[Python-ideas] changing sys.stdout encoding (original) (raw)

Jim Jewett jimjjewett at gmail.com
Mon Jun 11 16:21:29 CEST 2012


On Thu, Jun 7, 2012 at 5:00 PM, Mike Meyer <mwm at mired.org> wrote:

On Thu, Jun 7, 2012 at 4:48 PM, Rurpy <rurpy at yahoo.com> wrote:

I suspect the vast majority of programmers are interested in a language that allows them to effectively get done what they need to,

Agreed.

The problem is that your use case gets hit by several special cases at once.

Usually, you don't need to worry about encodings at all; the default is sufficient. Obviously not the case for you.

Usually, the answer is just to open a file (or stream) the way you want to. sys.stdout is special because you don't open it.

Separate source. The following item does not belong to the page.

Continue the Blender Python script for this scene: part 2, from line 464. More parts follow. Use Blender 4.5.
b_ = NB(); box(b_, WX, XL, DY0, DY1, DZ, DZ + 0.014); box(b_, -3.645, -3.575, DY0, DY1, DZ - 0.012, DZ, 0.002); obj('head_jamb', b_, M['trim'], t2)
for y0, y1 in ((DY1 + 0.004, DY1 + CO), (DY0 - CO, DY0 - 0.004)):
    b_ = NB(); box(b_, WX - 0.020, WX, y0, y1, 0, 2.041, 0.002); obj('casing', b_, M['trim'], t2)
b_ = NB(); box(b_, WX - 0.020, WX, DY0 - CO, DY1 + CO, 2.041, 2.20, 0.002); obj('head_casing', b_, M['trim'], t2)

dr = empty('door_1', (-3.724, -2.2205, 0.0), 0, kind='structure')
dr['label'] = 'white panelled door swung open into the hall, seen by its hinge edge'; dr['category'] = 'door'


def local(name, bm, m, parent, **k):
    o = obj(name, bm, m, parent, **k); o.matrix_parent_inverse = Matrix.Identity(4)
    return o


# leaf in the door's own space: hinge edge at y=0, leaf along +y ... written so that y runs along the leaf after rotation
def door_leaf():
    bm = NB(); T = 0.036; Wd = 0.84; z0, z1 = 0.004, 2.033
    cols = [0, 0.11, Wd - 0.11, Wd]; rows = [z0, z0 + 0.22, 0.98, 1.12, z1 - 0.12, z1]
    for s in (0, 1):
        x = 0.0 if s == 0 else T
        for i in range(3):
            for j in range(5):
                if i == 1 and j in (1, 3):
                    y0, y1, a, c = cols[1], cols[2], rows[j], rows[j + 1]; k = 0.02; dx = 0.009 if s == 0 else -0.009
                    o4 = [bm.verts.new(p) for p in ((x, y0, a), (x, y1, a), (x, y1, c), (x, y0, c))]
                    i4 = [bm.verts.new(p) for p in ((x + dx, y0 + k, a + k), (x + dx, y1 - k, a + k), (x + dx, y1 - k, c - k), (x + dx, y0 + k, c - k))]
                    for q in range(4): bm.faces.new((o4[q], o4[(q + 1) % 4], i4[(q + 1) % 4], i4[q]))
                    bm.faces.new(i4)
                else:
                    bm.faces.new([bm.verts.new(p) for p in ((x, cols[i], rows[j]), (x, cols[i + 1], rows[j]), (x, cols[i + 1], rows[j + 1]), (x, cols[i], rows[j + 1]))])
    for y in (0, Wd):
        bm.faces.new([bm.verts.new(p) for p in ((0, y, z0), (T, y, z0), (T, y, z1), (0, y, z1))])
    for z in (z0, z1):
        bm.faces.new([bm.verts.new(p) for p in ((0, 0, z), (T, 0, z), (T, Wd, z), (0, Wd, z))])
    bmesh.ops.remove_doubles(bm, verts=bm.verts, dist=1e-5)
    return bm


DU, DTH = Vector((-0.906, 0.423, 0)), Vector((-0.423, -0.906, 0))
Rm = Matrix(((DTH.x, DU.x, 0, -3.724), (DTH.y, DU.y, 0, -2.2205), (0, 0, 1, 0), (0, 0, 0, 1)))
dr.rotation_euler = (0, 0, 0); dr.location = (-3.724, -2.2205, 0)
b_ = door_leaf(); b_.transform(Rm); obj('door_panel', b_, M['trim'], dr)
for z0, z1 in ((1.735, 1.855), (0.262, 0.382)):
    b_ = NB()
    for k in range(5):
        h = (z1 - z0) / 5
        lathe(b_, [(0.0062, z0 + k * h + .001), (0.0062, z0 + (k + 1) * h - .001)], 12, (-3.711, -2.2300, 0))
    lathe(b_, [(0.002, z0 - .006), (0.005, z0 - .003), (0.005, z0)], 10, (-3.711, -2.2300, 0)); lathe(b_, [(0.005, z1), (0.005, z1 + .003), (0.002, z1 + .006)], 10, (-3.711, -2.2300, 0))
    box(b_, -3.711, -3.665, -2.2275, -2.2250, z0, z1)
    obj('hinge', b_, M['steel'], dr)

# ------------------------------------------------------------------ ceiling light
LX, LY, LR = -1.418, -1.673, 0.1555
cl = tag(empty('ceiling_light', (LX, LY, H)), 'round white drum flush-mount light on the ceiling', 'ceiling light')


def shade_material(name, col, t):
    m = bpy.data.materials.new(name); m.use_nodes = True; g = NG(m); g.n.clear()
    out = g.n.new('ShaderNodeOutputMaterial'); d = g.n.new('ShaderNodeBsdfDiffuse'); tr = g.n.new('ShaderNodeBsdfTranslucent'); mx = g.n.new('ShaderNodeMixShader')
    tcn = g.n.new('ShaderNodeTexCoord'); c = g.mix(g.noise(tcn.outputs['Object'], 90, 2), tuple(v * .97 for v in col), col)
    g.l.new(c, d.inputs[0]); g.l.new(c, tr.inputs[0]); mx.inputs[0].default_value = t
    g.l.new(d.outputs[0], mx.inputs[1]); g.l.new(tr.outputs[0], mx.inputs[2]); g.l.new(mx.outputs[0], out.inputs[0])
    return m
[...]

If you do want to change sys.stdout, usually the answer is to replace it with a different object. Apparently (though I missed the reason why) that doesn't work for you, and you need to keep using the same underlying stream.

So at that point, replacing it with a wrapped version of itself probably is the simplest solution.

The remaining problem is how to find the least bad way of doing that. Your solution does work. Adding it as an example to the docs would probably be reasonable, but someone seems to have worked pretty hard at keeping the sys module documentation short. I could personally support a wrap function on the sys.std* streams that took care of flushing before wrapping, but ... there is a cost, in that the API gets longer, and therefore harder to learn.

or applications outside of those built for your system that have a "--encoding" type flag?

There are plenty of applications with an encoding flag; I'm not sure how often it applies to sys.std*, as opposed to named files.